Consanguineità, discendenza, nazionalità sono d’altronde tutti costrutti che si intersecano con la questione centrale al caso di Denny Mendez, quella della razza degli italiani. Questione che, con l’edizione 2019 del concorso, ci viene riproposta in tutta la sua attualità dai post svalutanti e denigratori sulla finalista Sevmi Fernando, in una disorientante dinamica di assonanze tra passato e presente, vecchi e nuovi media. Sul corpo della reginetta, allora come ora, viene tracciata la linea del colore, ritrovando quel solco di memoria fascista che, in nome della bianchezza degli italiani, consente di differenziare e ordinare gerarchicamente popolazioni e identità. In questo senso il posto di Denny non è sul podio, bensì codificato in un immaginario orientalista di matrice coloniale, che la canonizza come “venere nera”, “gazzella di Santo Domingo” – espressioni usate per apprezzarne la bellezza. Si tratta di un immaginario che popola le pagine patinate di quegli anni e che intreccia genere e alterità attraverso categorie precise, tra le quali spicca quella della donna esotica, oggetto di conquista, bellezza selvaggia da domare, fiera (altera e animale) che spaventa e attrae. Ecco dunque, che delegittimando quel titolo di Miss, in quanto non rappresentativo della bellezza italiana, si rimarca una linea del colore che occorre per differenza a definire la razza nazionale e a subordinare ciò che italiano non è e non deve essere.

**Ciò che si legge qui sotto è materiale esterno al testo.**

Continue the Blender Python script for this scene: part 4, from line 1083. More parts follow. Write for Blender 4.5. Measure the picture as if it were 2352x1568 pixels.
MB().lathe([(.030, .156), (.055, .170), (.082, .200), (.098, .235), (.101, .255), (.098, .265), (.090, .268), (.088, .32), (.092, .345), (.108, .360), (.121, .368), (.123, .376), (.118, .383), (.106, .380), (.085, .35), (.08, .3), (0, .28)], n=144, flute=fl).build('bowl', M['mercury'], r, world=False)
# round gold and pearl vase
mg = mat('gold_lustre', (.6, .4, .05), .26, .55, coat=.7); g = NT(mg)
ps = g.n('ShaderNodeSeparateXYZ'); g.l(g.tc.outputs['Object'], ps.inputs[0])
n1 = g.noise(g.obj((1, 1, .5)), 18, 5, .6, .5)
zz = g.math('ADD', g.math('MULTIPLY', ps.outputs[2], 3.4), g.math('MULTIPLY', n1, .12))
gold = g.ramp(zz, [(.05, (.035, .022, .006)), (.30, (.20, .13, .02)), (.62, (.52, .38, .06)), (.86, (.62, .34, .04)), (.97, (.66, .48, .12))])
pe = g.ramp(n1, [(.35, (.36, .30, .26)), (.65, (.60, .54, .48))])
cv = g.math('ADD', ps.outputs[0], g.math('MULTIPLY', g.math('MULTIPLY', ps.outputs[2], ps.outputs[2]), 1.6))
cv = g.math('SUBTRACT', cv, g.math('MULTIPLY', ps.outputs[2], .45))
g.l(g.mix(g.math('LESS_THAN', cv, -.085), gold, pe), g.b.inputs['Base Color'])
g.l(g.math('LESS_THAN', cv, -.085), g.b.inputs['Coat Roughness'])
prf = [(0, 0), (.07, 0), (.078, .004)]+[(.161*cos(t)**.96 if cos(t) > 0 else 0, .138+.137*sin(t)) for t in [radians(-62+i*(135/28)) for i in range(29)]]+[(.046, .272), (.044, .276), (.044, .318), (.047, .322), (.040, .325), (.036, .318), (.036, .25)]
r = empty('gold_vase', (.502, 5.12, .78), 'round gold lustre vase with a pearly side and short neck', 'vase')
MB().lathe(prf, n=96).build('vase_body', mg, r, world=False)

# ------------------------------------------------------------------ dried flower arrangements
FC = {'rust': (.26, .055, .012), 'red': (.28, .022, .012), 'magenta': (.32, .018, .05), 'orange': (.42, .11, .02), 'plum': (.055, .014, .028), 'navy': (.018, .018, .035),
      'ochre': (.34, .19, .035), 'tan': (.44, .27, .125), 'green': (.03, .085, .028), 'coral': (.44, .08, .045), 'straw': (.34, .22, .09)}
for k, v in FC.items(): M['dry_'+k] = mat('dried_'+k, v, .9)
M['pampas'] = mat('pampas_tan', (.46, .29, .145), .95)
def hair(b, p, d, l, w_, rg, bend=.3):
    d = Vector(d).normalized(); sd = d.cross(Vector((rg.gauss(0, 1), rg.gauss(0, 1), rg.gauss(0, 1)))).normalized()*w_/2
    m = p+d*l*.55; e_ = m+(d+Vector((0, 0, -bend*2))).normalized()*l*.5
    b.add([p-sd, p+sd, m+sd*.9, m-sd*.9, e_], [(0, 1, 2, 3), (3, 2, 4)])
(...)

In un Paese in cui l’eterogeneità somatica e culturale della popolazione si interseca con l’irrisolta questione del Mezzogiorno, foriera di laceranti forme di discriminazione verso i meridionali, la linea del colore articola un repertorio di immagini e costrutti funzionale a riscriverne l’identità nazionale. Sono esercizi di stile sulla razza messi in opera in un contesto, nazionale ma anche europeo, nel quale la valenza politica di tale categoria è censurata sia dal dibattito pubblico che accademico. Taciuta ma produttiva, la questione razziale e la differenziazione gerarchica che ne consegue continuerà a operare in maniera pericolosamente sempre più esplicita, sino a permeare il linguaggio e le pratiche quotidiane nell’Italia del presente.
La memoria con il caso di Denny Mendez si costruisce, dunque, seguendo traiettorie crescenti, per cui più che tenere vivo un ricordo che rischia di affievolirsi, con il trascorrere del tempo costatiamo i tratti aumentati e aggravati della questione razziale in Italia, assieme al perdurante, rigido disconoscimento di quale sia la sua effettiva, composita popolazione.